Return exactly the lines that run from the beginning through the line containing "srgb(92, 108, 72))", both included, and no others.

▶ _Given data_

-=-=-=-=-

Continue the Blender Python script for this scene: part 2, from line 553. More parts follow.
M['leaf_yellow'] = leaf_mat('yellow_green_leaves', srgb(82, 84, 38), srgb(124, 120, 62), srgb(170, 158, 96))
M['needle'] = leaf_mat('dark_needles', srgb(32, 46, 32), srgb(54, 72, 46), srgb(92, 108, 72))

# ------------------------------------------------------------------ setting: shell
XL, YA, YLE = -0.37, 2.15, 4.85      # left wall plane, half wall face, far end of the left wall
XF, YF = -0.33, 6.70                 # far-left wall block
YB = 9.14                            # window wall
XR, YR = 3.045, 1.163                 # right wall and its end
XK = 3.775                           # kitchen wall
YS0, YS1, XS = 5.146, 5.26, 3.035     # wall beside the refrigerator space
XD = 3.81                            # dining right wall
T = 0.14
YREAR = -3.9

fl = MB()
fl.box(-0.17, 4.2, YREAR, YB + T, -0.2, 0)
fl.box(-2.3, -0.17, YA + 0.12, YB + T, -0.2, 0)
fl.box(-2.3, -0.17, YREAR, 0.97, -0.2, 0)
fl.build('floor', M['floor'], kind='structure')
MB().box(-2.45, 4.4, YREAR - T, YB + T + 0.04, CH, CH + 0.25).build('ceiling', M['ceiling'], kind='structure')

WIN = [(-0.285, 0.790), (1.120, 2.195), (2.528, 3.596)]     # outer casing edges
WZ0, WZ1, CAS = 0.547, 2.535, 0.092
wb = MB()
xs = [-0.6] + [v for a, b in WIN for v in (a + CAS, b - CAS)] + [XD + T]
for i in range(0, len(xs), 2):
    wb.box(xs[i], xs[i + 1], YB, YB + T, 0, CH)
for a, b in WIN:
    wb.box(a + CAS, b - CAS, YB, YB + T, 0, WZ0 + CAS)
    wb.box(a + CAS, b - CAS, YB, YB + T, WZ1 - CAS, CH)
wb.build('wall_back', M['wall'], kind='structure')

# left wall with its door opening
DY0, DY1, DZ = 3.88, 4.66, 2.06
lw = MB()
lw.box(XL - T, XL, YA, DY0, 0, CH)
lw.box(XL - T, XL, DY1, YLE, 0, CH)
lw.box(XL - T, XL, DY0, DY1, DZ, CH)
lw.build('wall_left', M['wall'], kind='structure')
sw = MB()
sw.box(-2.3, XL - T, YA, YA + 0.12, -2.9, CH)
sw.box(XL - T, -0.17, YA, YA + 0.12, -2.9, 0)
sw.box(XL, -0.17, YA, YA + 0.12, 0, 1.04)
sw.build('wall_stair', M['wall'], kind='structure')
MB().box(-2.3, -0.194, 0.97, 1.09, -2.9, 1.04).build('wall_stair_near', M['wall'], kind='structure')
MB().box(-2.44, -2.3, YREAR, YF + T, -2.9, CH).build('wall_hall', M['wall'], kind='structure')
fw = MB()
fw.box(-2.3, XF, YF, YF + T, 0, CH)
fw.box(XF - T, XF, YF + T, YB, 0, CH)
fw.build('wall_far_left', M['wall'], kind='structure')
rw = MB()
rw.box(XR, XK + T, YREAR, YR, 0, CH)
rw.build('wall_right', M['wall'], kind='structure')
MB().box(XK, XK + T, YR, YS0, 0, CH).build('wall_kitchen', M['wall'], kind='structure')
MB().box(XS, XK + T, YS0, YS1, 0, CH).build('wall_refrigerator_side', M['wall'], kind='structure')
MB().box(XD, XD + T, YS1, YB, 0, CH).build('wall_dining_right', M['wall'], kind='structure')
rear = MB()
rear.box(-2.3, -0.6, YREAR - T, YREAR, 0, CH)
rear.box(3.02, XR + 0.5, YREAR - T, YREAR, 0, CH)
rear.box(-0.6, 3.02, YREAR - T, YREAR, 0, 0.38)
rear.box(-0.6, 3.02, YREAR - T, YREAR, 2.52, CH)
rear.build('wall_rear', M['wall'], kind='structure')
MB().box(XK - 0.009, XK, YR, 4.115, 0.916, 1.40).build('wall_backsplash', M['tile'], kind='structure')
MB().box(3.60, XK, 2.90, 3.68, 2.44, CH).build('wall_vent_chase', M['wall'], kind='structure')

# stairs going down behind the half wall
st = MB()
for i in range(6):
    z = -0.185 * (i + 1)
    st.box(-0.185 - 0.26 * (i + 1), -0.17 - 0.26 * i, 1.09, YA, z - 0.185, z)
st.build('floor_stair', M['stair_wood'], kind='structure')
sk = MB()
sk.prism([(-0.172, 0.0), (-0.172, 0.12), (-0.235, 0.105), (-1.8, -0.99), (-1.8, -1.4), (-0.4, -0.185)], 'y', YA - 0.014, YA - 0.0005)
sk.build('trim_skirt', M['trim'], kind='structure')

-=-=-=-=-

▶ _Output below_
Continue the Blender Python script for this scene: part 2, from line 553. More parts follow.
M['leaf_yellow'] = leaf_mat('yellow_green_leaves', srgb(82, 84, 38), srgb(124, 120, 62), srgb(170, 158, 96))
M['needle'] = leaf_mat('dark_needles', srgb(32, 46, 32), srgb(54, 72, 46), srgb(92, 108, 72))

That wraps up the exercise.